Objective: Pictures in the entries below are to be left out; otherwise, reproduce exactly the lines from the first through the line containing "out.append(p[-1:]); return np.vstack(out)".

Material to process:
•••••

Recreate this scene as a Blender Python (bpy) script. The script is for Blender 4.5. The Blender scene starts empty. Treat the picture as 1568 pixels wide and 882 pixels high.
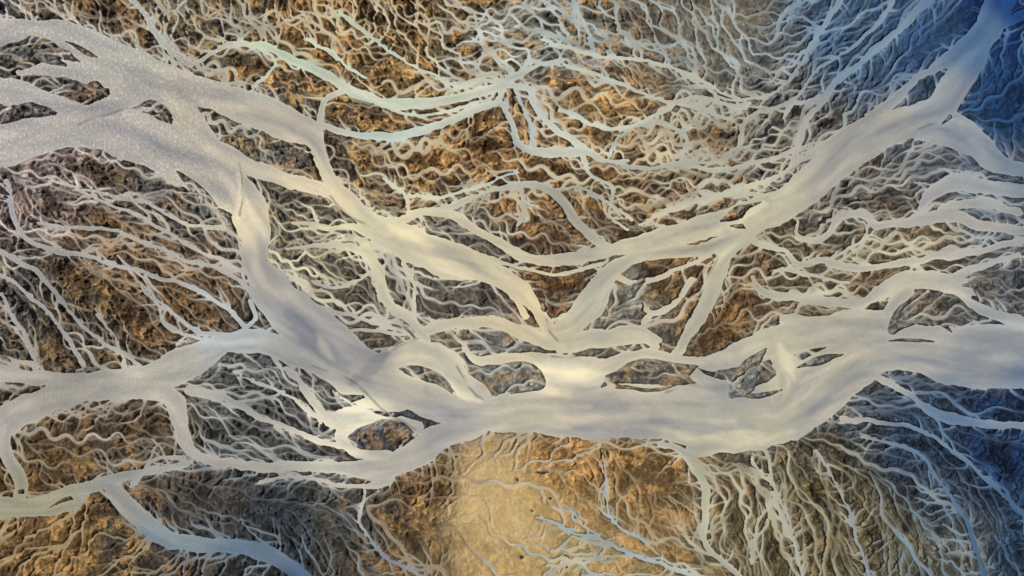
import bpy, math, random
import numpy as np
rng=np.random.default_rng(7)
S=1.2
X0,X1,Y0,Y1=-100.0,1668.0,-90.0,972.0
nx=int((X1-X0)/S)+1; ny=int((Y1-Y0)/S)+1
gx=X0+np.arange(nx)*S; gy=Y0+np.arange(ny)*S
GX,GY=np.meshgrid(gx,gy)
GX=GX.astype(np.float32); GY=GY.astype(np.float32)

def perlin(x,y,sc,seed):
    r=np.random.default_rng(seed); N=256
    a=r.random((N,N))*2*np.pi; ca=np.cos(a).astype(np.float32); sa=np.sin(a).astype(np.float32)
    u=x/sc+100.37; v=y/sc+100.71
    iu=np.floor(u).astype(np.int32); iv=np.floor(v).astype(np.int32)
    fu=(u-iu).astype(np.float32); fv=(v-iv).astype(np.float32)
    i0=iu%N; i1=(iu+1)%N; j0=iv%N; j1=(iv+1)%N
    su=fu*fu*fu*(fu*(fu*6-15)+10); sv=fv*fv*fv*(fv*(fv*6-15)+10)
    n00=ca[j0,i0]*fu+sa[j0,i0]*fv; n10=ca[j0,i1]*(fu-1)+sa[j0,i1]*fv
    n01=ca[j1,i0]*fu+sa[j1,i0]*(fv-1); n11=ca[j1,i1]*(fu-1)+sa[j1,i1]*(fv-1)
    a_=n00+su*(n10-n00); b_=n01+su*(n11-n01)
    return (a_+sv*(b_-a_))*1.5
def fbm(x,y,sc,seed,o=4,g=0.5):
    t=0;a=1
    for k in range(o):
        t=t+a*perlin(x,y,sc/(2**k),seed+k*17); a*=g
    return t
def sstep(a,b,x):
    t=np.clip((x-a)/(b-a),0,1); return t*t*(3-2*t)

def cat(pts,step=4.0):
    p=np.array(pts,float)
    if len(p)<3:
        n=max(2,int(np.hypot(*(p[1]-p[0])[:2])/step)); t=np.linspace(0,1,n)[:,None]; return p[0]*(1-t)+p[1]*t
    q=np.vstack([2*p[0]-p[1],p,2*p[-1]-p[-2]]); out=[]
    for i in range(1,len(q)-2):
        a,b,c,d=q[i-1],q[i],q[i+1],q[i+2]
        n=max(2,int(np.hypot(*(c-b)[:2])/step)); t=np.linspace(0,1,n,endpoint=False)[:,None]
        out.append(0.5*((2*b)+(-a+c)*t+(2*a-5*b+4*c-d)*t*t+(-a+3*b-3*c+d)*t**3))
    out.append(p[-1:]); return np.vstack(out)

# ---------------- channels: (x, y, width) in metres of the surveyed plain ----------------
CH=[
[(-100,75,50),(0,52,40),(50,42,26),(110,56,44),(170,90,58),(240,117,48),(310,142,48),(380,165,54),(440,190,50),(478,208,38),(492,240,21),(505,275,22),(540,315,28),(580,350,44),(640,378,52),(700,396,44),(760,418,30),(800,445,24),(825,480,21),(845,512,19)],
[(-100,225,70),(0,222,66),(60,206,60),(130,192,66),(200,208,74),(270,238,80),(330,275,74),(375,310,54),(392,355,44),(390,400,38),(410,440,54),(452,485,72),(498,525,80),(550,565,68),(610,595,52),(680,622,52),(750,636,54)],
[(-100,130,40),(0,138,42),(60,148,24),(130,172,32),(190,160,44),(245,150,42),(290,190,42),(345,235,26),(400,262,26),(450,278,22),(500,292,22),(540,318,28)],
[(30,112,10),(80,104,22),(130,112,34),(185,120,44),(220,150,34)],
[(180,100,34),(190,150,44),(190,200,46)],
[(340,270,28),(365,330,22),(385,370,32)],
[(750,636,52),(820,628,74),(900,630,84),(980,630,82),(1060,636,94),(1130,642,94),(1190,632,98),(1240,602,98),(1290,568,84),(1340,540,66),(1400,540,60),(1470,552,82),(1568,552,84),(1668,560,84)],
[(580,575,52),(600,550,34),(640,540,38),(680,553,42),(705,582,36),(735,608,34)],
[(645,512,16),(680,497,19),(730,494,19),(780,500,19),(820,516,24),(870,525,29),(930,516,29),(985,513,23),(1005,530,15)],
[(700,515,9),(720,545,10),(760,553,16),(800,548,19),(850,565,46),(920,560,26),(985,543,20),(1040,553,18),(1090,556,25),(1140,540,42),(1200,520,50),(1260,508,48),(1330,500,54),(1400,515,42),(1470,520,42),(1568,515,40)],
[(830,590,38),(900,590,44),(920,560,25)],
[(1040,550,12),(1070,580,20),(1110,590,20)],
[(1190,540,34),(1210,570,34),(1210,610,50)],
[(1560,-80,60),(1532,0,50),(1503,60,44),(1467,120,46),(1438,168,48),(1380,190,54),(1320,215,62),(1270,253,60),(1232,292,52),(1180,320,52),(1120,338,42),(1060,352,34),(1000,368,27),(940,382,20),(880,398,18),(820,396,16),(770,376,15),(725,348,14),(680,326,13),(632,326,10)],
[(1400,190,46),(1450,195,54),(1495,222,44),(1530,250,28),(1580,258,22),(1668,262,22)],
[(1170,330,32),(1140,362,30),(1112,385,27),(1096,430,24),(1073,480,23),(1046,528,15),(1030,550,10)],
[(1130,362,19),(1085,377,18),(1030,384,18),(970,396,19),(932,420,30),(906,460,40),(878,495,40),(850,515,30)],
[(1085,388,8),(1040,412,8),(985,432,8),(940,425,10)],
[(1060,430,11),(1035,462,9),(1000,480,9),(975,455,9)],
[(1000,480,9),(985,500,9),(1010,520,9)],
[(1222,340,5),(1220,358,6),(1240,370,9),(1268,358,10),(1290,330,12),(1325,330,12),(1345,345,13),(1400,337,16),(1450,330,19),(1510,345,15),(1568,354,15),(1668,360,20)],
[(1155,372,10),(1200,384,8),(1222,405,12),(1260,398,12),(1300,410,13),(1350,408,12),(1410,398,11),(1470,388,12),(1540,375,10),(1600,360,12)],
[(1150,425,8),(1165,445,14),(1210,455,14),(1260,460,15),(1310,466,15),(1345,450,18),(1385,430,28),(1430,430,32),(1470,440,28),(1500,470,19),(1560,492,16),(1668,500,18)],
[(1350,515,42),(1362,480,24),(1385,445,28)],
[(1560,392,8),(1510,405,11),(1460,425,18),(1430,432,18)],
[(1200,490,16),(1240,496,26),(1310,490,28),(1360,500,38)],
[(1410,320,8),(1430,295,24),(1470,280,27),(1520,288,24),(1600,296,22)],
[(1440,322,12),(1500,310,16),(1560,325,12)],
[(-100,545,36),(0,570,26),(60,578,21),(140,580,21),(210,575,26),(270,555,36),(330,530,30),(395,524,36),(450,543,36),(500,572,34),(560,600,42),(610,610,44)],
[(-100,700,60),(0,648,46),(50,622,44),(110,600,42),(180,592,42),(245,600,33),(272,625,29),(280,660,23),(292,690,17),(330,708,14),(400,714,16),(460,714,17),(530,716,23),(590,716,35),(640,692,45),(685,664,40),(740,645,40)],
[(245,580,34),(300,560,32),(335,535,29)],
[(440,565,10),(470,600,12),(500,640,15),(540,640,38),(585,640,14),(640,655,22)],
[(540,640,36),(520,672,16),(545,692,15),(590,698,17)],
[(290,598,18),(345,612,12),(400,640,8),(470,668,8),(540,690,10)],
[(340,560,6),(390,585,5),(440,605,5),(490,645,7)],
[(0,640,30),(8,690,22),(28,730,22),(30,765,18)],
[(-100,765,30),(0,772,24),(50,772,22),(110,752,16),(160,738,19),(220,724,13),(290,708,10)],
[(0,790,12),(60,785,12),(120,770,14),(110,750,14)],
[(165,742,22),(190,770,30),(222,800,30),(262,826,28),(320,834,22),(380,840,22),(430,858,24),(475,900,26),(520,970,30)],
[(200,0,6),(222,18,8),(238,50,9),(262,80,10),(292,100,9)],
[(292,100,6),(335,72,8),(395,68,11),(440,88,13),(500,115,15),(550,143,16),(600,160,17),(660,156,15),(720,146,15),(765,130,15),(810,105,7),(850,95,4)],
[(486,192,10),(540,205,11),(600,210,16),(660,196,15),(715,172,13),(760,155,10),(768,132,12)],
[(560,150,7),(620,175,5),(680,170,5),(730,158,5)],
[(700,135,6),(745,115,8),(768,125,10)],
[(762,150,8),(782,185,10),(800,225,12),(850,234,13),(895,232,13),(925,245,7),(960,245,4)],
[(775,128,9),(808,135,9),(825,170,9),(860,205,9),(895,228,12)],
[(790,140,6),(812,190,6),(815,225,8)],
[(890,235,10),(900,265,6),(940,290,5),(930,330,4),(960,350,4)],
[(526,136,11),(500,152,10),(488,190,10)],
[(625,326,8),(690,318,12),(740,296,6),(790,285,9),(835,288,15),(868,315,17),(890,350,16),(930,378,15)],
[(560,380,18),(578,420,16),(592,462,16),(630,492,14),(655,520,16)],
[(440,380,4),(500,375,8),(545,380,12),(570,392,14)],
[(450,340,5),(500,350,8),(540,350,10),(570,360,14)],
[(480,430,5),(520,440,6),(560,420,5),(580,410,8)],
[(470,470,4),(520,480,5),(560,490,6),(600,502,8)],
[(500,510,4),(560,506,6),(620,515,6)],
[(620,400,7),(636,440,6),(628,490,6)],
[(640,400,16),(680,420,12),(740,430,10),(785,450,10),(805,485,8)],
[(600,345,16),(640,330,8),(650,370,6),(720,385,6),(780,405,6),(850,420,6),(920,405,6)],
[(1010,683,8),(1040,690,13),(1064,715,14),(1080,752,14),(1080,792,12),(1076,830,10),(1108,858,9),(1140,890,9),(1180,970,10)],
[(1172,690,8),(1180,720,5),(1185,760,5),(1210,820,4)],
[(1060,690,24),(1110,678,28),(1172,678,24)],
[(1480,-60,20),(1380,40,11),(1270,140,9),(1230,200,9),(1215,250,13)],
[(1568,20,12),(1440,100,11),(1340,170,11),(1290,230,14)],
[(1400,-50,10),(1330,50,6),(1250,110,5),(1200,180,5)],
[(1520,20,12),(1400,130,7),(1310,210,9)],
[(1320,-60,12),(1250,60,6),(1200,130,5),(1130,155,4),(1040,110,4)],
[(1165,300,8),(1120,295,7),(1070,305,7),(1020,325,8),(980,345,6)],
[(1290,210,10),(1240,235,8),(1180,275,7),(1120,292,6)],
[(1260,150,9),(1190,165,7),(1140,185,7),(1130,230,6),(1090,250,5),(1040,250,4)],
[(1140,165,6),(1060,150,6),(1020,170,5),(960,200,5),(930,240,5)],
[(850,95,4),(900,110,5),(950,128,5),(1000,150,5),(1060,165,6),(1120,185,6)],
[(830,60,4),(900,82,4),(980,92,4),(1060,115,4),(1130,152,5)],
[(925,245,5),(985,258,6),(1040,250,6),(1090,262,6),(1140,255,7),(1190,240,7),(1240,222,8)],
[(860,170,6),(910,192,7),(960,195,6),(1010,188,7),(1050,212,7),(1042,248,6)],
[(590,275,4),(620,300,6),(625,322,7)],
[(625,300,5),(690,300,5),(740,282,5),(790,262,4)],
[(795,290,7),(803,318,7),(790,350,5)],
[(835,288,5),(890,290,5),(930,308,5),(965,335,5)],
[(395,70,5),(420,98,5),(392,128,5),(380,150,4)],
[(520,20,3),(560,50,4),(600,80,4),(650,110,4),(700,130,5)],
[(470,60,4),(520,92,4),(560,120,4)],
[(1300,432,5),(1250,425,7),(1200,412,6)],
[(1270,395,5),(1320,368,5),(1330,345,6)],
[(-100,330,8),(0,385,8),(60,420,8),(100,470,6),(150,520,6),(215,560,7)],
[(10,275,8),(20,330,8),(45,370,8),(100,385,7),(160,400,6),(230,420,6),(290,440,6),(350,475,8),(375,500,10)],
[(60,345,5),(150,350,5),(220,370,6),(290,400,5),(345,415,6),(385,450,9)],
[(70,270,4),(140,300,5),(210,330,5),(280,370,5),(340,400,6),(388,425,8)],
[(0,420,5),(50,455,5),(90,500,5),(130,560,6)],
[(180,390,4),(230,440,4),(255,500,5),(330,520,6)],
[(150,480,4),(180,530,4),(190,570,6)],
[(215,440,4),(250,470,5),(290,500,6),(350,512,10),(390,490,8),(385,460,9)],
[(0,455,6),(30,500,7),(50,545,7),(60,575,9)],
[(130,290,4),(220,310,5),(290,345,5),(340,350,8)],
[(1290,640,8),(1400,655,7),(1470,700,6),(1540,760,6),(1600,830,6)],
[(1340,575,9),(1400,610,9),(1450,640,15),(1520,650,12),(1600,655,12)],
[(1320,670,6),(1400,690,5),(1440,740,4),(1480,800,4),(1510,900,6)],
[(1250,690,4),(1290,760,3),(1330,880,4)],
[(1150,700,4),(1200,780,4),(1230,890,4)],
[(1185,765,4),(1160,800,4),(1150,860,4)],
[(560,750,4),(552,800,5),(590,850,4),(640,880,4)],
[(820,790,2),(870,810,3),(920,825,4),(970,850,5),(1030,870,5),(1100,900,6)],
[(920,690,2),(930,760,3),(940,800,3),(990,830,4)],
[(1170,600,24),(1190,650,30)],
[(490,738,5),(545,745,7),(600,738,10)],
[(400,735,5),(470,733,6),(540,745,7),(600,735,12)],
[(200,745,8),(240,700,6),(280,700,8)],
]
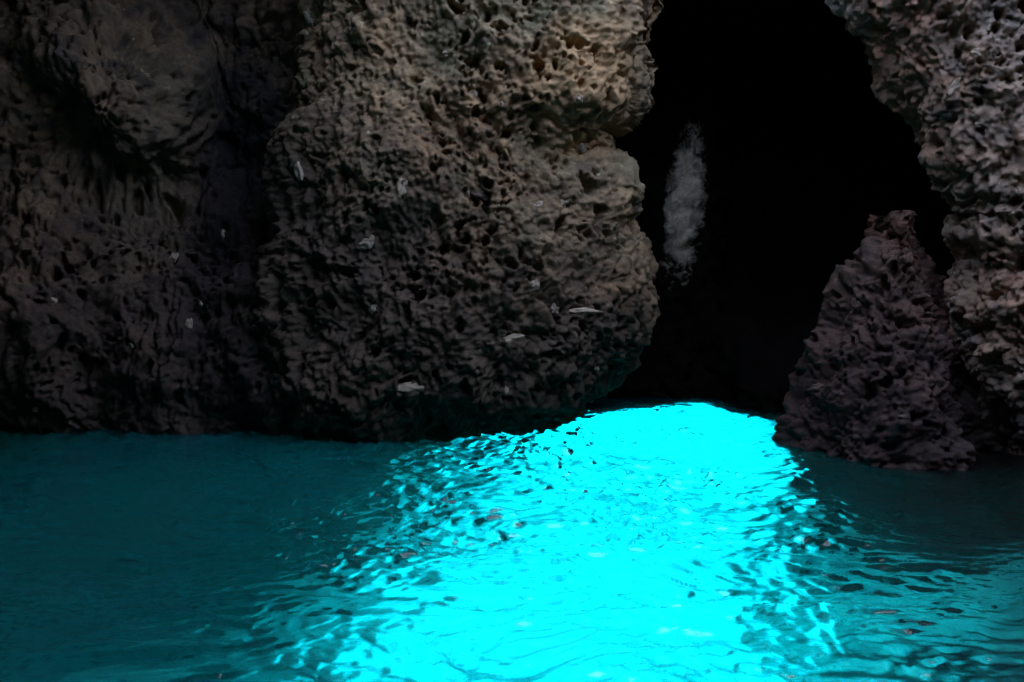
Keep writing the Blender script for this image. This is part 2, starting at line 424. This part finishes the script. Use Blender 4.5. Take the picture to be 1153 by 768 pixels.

•••••

Task response:
Recreate this scene as a Blender Python (bpy) script. The script is for Blender 4.5. The Blender scene starts empty. Treat the picture as 1568 pixels wide and 882 pixels high.
import bpy, math, random
import numpy as np
rng=np.random.default_rng(7)
S=1.2
X0,X1,Y0,Y1=-100.0,1668.0,-90.0,972.0
nx=int((X1-X0)/S)+1; ny=int((Y1-Y0)/S)+1
gx=X0+np.arange(nx)*S; gy=Y0+np.arange(ny)*S
GX,GY=np.meshgrid(gx,gy)
GX=GX.astype(np.float32); GY=GY.astype(np.float32)

def perlin(x,y,sc,seed):
    r=np.random.default_rng(seed); N=256
    a=r.random((N,N))*2*np.pi; ca=np.cos(a).astype(np.float32); sa=np.sin(a).astype(np.float32)
    u=x/sc+100.37; v=y/sc+100.71
    iu=np.floor(u).astype(np.int32); iv=np.floor(v).astype(np.int32)
    fu=(u-iu).astype(np.float32); fv=(v-iv).astype(np.float32)
    i0=iu%N; i1=(iu+1)%N; j0=iv%N; j1=(iv+1)%N
    su=fu*fu*fu*(fu*(fu*6-15)+10); sv=fv*fv*fv*(fv*(fv*6-15)+10)
    n00=ca[j0,i0]*fu+sa[j0,i0]*fv; n10=ca[j0,i1]*(fu-1)+sa[j0,i1]*fv
    n01=ca[j1,i0]*fu+sa[j1,i0]*(fv-1); n11=ca[j1,i1]*(fu-1)+sa[j1,i1]*(fv-1)
    a_=n00+su*(n10-n00); b_=n01+su*(n11-n01)
    return (a_+sv*(b_-a_))*1.5
def fbm(x,y,sc,seed,o=4,g=0.5):
    t=0;a=1
    for k in range(o):
        t=t+a*perlin(x,y,sc/(2**k),seed+k*17); a*=g
    return t
def sstep(a,b,x):
    t=np.clip((x-a)/(b-a),0,1); return t*t*(3-2*t)

def cat(pts,step=4.0):
    p=np.array(pts,float)
    if len(p)<3:
        n=max(2,int(np.hypot(*(p[1]-p[0])[:2])/step)); t=np.linspace(0,1,n)[:,None]; return p[0]*(1-t)+p[1]*t
    q=np.vstack([2*p[0]-p[1],p,2*p[-1]-p[-2]]); out=[]
    for i in range(1,len(q)-2):
        a,b,c,d=q[i-1],q[i],q[i+1],q[i+2]
        n=max(2,int(np.hypot(*(c-b)[:2])/step)); t=np.linspace(0,1,n,endpoint=False)[:,None]
        out.append(0.5*((2*b)+(-a+c)*t+(2*a-5*b+4*c-d)*t*t+(-a+3*b-3*c+d)*t**3))
    out.append(p[-1:]); return np.vstack(out)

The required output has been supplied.